Having now reached the situation in which I was directed, by my instructions, to clear the Nautilus of our stores, I gave Lieutenant Scrymgour his instructions to return to England; and at one A.M. on the 1st of July he parted company, while the Fury and Hecla stood in towards the ice. A whaler, deeply laden, and apparently homeward bound, was at this time in sight to the eastward.
At seven P.M., Tuesday, 3d July, the ice opposed our farther progress to the westward, covering the whole sea as far as the eye could reach in that direction; the ships were therefore, of necessity, hove to, in order to await some change in our favour. The ice here consisted principally of large though loose masses of broken floes, none covering more than a quarter of an acre, and few so much, but having many high hummocks, and drawing a great deal of water. We counted also above thirty bergs in sight at one time, and observed that many of them were carried about by the tides with great rapidity.
The wind shifted to the southeastward in the night of the 5th, with a strong breeze and heavy rain; and, on the following morning, when the ebb-tide opened the ice a little, a considerable swell was admitted from the sea, causing the ships to strike violently and almost constantly on the masses of ice alongside of them.

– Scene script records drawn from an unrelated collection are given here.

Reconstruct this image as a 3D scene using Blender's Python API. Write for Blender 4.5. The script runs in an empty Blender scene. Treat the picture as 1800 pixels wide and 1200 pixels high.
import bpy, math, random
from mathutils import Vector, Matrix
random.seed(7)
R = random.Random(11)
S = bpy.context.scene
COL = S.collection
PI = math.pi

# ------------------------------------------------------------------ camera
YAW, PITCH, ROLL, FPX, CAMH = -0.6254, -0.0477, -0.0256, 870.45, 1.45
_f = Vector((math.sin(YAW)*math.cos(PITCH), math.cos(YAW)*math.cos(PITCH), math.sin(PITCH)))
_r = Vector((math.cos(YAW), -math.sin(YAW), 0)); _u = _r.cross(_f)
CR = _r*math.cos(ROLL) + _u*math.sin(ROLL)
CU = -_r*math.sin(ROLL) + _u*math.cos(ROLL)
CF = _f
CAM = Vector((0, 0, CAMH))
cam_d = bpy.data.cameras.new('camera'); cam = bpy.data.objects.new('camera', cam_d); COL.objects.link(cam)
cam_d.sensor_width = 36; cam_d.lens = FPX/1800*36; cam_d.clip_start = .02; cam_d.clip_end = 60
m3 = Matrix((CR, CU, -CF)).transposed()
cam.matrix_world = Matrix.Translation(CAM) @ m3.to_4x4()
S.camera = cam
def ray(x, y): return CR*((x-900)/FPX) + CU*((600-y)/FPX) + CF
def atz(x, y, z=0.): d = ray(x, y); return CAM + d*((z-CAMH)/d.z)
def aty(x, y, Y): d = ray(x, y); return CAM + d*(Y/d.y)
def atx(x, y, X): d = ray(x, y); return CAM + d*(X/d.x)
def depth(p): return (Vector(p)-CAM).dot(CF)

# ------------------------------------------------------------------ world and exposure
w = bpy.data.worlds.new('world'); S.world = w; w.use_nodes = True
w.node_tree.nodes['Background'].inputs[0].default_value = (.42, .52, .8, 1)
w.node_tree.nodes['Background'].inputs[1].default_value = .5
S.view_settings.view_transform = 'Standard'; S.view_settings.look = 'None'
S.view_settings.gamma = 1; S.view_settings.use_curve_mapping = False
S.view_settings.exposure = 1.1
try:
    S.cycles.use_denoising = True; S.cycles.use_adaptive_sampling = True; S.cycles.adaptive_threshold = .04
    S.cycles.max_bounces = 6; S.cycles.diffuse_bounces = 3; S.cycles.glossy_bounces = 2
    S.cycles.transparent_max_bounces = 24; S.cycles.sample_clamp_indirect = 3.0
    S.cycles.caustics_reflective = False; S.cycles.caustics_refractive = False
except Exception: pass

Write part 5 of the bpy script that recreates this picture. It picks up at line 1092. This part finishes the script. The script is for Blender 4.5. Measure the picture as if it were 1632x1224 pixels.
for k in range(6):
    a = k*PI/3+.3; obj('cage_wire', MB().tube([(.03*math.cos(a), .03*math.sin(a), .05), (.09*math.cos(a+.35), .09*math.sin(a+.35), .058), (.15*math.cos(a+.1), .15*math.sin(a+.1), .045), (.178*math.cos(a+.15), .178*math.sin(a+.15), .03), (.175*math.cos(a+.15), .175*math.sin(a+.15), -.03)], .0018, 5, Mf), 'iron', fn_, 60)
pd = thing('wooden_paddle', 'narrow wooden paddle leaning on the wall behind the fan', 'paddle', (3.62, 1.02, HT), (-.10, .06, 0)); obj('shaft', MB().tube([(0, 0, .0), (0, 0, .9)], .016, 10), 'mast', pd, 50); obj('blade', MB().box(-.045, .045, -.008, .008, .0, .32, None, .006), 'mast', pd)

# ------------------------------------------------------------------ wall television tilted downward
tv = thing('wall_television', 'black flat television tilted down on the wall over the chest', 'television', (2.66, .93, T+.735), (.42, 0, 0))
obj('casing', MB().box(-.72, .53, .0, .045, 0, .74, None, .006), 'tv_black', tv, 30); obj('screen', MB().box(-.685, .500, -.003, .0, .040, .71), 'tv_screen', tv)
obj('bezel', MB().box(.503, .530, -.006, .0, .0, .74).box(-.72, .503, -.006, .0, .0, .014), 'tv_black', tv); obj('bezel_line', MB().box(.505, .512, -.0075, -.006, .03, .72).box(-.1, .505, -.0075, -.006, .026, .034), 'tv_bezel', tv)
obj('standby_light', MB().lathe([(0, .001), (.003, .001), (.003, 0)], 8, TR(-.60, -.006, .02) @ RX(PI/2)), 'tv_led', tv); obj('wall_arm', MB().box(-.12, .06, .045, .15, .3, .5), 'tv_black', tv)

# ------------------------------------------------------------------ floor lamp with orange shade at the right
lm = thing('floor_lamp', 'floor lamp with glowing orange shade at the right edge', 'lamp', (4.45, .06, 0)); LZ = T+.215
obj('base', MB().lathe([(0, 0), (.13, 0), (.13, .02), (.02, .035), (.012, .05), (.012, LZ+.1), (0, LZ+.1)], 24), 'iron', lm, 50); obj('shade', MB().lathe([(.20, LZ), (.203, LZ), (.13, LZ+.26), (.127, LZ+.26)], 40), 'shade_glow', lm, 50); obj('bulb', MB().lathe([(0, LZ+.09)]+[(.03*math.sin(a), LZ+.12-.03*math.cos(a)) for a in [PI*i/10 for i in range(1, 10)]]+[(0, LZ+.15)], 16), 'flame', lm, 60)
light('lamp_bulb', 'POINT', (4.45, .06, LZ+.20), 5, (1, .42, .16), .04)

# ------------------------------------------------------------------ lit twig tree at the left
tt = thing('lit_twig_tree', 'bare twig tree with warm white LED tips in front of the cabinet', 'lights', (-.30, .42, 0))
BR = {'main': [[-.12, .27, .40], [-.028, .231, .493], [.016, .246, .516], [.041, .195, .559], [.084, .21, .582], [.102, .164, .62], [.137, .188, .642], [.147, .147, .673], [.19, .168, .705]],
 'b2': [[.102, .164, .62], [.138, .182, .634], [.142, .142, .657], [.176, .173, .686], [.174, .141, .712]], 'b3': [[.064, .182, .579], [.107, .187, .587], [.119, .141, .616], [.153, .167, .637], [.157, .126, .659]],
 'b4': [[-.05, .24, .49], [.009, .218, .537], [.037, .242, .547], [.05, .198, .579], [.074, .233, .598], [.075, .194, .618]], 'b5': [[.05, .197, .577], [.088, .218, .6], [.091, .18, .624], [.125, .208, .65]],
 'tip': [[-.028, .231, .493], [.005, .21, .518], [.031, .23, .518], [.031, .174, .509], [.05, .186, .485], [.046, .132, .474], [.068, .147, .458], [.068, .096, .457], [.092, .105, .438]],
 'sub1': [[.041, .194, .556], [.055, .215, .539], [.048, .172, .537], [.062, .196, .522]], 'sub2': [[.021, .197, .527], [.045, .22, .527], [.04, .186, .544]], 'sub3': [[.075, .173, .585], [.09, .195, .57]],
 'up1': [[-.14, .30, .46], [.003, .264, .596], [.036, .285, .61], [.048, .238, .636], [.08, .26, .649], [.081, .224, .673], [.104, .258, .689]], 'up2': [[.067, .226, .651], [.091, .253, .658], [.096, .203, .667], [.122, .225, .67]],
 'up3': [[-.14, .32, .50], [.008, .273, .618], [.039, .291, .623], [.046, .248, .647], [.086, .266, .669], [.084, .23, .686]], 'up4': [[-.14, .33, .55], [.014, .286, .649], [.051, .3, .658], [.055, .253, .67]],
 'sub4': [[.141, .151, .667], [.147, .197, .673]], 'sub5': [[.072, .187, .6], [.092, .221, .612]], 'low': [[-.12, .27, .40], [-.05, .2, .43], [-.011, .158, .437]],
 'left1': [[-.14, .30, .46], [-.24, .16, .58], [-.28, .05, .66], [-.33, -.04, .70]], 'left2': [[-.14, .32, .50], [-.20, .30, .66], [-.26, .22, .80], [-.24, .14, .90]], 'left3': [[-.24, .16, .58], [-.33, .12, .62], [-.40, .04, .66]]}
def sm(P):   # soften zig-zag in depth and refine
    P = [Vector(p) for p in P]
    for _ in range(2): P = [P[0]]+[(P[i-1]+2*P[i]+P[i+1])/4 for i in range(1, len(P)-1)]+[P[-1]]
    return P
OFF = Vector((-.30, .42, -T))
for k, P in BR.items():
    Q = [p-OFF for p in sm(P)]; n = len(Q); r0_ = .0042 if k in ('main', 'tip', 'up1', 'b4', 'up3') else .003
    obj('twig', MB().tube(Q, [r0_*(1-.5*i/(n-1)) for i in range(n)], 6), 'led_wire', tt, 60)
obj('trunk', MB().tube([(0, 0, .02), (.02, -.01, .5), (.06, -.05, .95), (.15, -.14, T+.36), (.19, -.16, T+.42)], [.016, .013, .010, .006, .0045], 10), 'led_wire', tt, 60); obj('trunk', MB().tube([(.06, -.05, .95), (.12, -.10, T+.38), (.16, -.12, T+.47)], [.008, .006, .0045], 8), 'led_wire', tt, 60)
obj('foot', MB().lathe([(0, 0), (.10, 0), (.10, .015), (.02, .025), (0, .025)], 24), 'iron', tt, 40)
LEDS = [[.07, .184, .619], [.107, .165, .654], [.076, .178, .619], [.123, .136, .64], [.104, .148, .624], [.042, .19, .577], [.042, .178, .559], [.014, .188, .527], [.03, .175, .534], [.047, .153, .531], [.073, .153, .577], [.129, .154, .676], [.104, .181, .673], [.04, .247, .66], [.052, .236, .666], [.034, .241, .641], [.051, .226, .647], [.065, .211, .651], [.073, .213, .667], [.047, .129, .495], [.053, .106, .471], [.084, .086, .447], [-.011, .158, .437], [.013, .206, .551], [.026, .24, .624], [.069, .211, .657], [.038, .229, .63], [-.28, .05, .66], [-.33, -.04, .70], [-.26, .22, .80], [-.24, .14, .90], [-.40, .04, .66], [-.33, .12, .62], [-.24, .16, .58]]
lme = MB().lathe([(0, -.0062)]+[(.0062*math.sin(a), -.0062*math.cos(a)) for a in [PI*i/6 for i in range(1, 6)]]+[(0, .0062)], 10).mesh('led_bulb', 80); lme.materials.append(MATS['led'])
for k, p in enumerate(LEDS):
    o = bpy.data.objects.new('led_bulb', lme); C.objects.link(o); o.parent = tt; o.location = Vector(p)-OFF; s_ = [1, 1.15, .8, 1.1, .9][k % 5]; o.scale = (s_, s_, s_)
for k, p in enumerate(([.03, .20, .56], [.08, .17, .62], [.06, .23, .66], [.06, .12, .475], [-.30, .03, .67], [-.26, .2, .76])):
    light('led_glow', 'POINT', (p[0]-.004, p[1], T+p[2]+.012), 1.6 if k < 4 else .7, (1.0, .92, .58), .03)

In this situation they continued for several hours so completely beset as to render it impossible to extricate them, and drifting about at random with the tides. The Hecla was, by a different set of the stream, separated five or six miles from the Fury, while both ships were equally hampered.
On the 13th, both ships’ companies were exercised in firing at a target on the ice, as well for the purpose of giving them occupation as of finding out who were the best shots. On the same afternoon we saw two ships beset to the northward, which we supposed to be those bound to the Hudson’s Bay factories. They were joined the next day by a third ship, which afterward proved to be, as we conjectured, the Lord Wellington, having on board settlers for the Red River.
The ice being rather less close on the morning of the 16th, we made sail to the westward at 7.45 A.M., and continued “boring” in that situation the whole day, which enabled us to join the three strange ships. They proved to be, as we had supposed, the Prince of Wales, Eddystone, and Lord Wellington, bound to Hudson’s Bay. I sent a boat to the former to request Mr. Davidson, the master, to come on board, which he immediately did. From him we learned that the Lord Wellington having on board one hundred and sixty settlers for the Red River, principally foreigners, of both sexes and every age, had now been twenty days among the ice, and had been drifted about in various directions at no small risk to the ship. By the Prince of Wales we sent our last letters for our friends in England.